It was, as many have said, A Sad Day For Cricket. On the other hand, it was a good day for the hang ‘em and flog ‘em merchants, who wanted books thrown, keys chucked away, levers pulled themselves, and seemed largely happy that porridge would be served. Personally, I’m not sure I’d wish a spell in Feltham Young Offenders’ Institution on my worst enemy – even on Anthony ‘Nipple Cripple’ Jackson, junior school bully par excellence. And especially not in a country where the convict didn’t speak the language, but many think that Mohammad Amir and the rest have got the least of what they deserved.
Elsewhere today, Neil Warnock wants the Chelsea fans who chanted a cryptic, although despicably-intentioned, chant about Anton Ferdinand to be locked up for two years. 24 months, for shouting?
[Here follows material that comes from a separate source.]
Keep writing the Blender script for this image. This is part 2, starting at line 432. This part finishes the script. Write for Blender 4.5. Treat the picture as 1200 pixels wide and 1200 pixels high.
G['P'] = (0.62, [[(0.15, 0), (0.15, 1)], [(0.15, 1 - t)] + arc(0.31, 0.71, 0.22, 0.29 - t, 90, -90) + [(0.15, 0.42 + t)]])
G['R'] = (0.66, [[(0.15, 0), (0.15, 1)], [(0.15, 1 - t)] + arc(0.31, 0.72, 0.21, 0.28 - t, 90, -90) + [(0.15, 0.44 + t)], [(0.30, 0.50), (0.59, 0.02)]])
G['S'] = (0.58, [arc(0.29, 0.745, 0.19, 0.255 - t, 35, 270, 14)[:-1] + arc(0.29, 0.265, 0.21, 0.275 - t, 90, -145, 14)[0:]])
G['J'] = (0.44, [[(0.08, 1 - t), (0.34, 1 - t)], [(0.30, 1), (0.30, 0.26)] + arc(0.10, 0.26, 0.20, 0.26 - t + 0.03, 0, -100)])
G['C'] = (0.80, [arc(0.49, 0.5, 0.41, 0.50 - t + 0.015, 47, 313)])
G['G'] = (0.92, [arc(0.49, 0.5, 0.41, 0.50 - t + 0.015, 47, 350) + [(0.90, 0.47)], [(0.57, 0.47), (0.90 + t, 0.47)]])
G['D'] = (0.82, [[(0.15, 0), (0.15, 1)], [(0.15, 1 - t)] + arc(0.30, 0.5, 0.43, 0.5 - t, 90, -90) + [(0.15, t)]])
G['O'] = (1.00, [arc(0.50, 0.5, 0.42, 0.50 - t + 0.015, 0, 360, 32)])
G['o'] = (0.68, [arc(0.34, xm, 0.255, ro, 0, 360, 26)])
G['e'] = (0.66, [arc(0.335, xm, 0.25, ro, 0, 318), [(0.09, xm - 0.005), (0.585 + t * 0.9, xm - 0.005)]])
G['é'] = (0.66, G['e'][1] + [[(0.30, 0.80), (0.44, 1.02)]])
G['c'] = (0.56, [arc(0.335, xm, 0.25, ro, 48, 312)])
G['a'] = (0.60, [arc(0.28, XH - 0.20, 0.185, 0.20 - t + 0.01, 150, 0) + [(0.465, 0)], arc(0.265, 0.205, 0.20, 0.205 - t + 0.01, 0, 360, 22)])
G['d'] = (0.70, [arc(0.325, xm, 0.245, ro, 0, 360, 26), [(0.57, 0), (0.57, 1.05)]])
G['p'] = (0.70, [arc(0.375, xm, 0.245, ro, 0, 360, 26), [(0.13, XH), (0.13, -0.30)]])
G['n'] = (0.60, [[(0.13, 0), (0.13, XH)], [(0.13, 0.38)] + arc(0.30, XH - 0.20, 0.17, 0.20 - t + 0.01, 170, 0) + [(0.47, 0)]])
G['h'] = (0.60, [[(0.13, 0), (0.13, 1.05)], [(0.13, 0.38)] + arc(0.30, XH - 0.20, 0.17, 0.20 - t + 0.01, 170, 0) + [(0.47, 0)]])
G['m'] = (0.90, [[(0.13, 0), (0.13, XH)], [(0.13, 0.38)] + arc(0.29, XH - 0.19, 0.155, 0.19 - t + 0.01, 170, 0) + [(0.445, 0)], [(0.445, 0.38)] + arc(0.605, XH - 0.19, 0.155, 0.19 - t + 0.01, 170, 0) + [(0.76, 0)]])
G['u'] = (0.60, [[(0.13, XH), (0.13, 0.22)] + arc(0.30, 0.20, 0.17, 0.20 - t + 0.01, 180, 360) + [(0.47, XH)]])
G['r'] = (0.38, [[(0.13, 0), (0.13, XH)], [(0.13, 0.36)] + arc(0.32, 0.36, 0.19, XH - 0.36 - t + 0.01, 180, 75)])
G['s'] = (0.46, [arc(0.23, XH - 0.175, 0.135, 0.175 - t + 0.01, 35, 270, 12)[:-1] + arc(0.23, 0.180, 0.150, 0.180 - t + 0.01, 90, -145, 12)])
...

It wasn’t even on Facebook.
But perhaps this is the solution to all sport’s problems, big or small: just bang everybody up, all the time, for anything. Given the amount of free space in prisons, and their superb work in rehabilitating offenders, a hardline approach is clearly what is needed to save sport as we know it.
I suggest that the England ODI team’s top-order batsmen could do with a short, sharp, shock after their efforts with the bat in India. If 18 months in Parkhurst can’t get Craig Kieswetter working the ball around against the spinners, I am not sure what can.
And why should cricket be the only sport to benefit from this excellent jail-based system? Perhaps Andy Murray might not go on the defensive so readily in Grand Slam finals if he’d had three character-building years fighting off armed robbers with a sharpened toothbrush in the showers at Wormwood Scrubs. Would Rooney be corrupting the nation’s youth by swearing on television cameras if he was doing a ten-stretch in Pentonville? Of course not, unless he was being filmed for a fly-on-the-wall documentary by Channel 4. Lock them up: it’s the only language these pampered millionaires understand.
So, yes, a sad day for cricket – but from the tragedy, a glorious sporting future might emerge. One where ill-discipline and play-acting and bad language and handling the ball in the ruck are a thing of the past, because even the slightest infraction is punishable by a custodial sentence. The people best placed to dispense this firm but fair justice are, of course, our Premier League referees. And once Mario Balotelli, or a generation of future Mario Balotellis, find themselves using a bucket for a toilet and sharing a cell with a homesick, amorous, 350-pound safe-breaker called Len, the evil of over-celebrating a goal will be eradicated from the game forever. Let cricket be the guide: only prison can set us free.